The hysteria recently led Congress to assign a new job to the Food and Drug Administration: sampling imported olive oil to see whether it’s adulterated or fraudulently labeled. That testing and any new regulations that result will probably go a long way in filtering out low-quality oils from grocery shelves. But there’s something that not even the mighty FDA can fix: most of us don’t know the difference between a high- and low-quality olive oil.

Though there’s a long history of scandal in the olive oil world, the problem in the U.S. for consumers is less about oil that isn’t made from olives, and more about olive oil that doesn’t meet the quality standards declared on its label. But since most people in the U.S. can’t tell fusty and musty from pungent and fruity, low-quality olive oil masquerading as extra virgin is a hard problem to fix.

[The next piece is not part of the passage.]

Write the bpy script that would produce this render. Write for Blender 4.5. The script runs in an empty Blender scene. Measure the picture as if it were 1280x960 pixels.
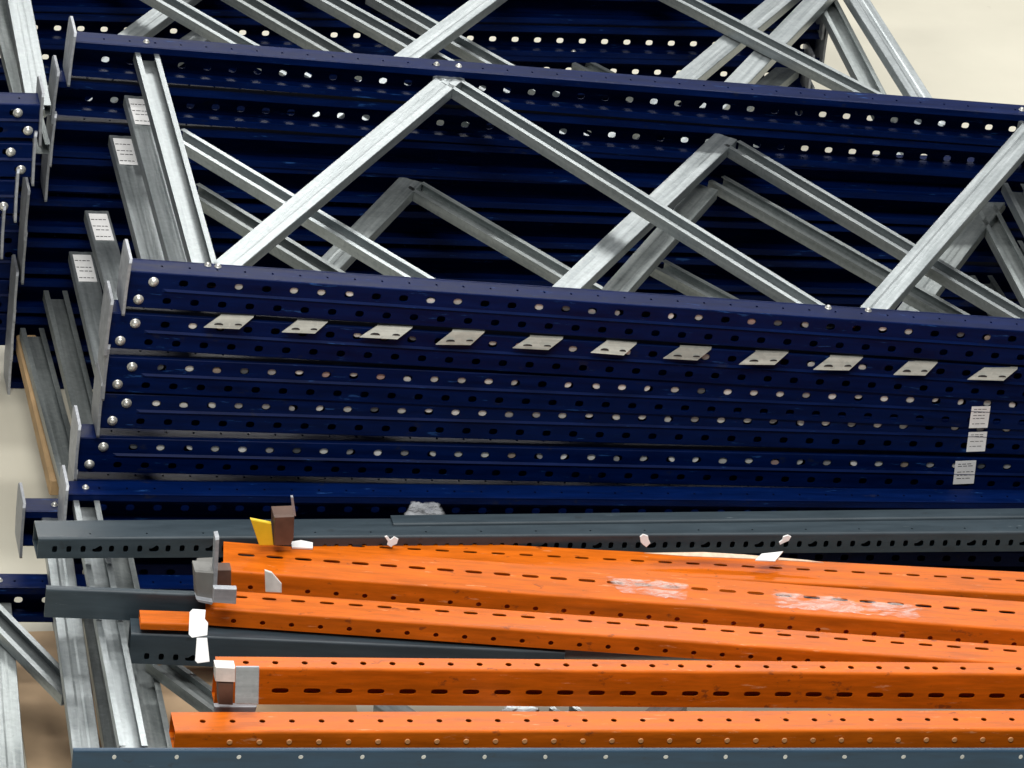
import bpy, math, random
from mathutils import Vector, Matrix
random.seed(7)
C = bpy.context.scene.collection
scn = bpy.context.scene

# ------------------------------------------------------------------ camera, world, lamps, exposure
FPX, PITCH, YAW, ROLL, DIST = 6595.167924, 0.499212834, 0.240881362, 0.127722331, 9.570909761
FLOOR = -0.56                       # floor height below the point the camera aims at
_f = Vector((math.cos(PITCH)*math.sin(YAW), math.cos(PITCH)*math.cos(YAW), -math.sin(PITCH)))
_r = Vector((math.cos(YAW), -math.sin(YAW), 0)); _u = _r.cross(_f)
RV = _r*math.cos(ROLL)+_u*math.sin(ROLL); UV = -_r*math.sin(ROLL)+_u*math.cos(ROLL); FV = _f
CAM = -FV*DIST - Vector((0, 0, FLOOR))
cd = bpy.data.cameras.new('camera'); cam = bpy.data.objects.new('camera', cd); C.objects.link(cam)
m3 = Matrix((RV, UV, -FV)).transposed()
cam.matrix_world = Matrix.Translation(CAM) @ m3.to_4x4()
cd.sensor_width = 36; cd.lens = FPX/1280*36; cd.clip_end = 200
scn.camera = cam

w = bpy.data.worlds.new("World"); scn.world = w; w.use_nodes = True
w.node_tree.nodes['Background'].inputs[0].default_value = (0.93, 0.97, 1.0, 1)
w.node_tree.nodes['Background'].inputs[1].default_value = 0.17

def lamp(x, y, z, sx, sy, power, tgt=None, col=(1, 0.98, 0.94)):
    l = bpy.data.lights.new('ceiling_or_fill_lamp', 'AREA'); l.shape = 'RECTANGLE'; l.size = sx; l.size_y = sy
    l.energy = power; l.color = col
    o = bpy.data.objects.new('ceiling_or_fill_lamp', l); C.objects.link(o); o.location = (x, y, z)
    if tgt:
        o.rotation_euler = (Vector(tgt)-o.location).to_track_quat('-Z', 'Y').to_euler()
    return o
lamp(-1.5, -0.6, 5.5, 2.4, .5, 100)
lamp(2.0, 0.6, 5.5, 2.4, .5, 115)
lamp(-2.0, 4.0, 5.5, 2.4, .5, 120)
lamp(2.5, 5.5, 5.5, 2.4, .5, 180)
lamp(0.5, 9.0, 5.8, 4.0, .8, 190, (0.2, 0, .3))
lamp(-1.2, -3.4, 6.0, 4.0, .8, 270, (0.0, 0, .3))  # added camera-side fill, brightens the front faces and the cardboard

scn.view_settings.view_transform = 'Standard'; scn.view_settings.look = 'None'
scn.view_settings.exposure = 0.0; scn.view_settings.gamma = 1
scn.render.engine = 'CYCLES'
scn.render.resolution_x = 1024; scn.render.resolution_y = 768

# ------------------------------------------------------------------ placing helpers
def ray(px, py):
    return FV + RV*((px-640)/FPX) - UV*((py-480)/FPX)
def on_y(px, py, y):
    d = ray(px, py); return CAM + d*((y-CAM.y)/d.y)
def on_z(px, py, z):                # z measured from the aim height, so the floor is FLOOR
    d = ray(px, py); return CAM + d*((z-FLOOR-CAM.z)/d.z)

# ------------------------------------------------------------------ materials
def nmat(name):
    m = bpy.data.materials.new(name); m.use_nodes = True
    nt = m.node_tree; b = nt.nodes['Principled BSDF']
    return m, nt, b
def N(nt, t, **kw):
    n = nt.nodes.new(t)
    for k, v in kw.items():
        if hasattr(n, k): setattr(n, k, v)
        else: n.inputs[k].default_value = v
    return n
def ramp(nt, src, stops):
    r = N(nt, 'ShaderNodeValToRGB'); nt.links.new(src, r.inputs[0])
    e = r.color_ramp.elements
    while len(e) < len(stops): e.new(.5)
    for i, (p, c) in enumerate(stops):
        e[i].position = p; e[i].color = (*c, 1)
    return r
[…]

“We call the U.S. the world’s dumping ground for rancid and defective olive oil. We don’t know the difference,” said Sue Langstaff, a sensory scientist who consults for the beer, wine and olive oil industries, among others. Studies have shown that even frequent olive oil consumers in the U.S. don’t know what the extra virgin or cold pressed designations mean, let alone have the ability to taste the difference. And in blind taste tests, consumers often prefer lower-quality olive oils.

Rancidity, for example, isn’t generally a sought after quality in edible products. And yet, when it comes to olive oil in the U.S., people like it. Why? Partly, because rancid olive oil is less bitter6 than the good stuff. But also, likely because it’s what many of us know and grew up with. It’s what we think olive oil is supposed to taste like.

There’s nothing inherently wrong with liking rancid olive oil. There is, however, a problem with thinking you’re buying extra virgin and getting low-quality oil instead. For starters, because extra virgin oil is harder to make, it commands higher prices. There are also potential health benefits associated with extra virgin oil that aren’t necessarily present in lower-quality versions.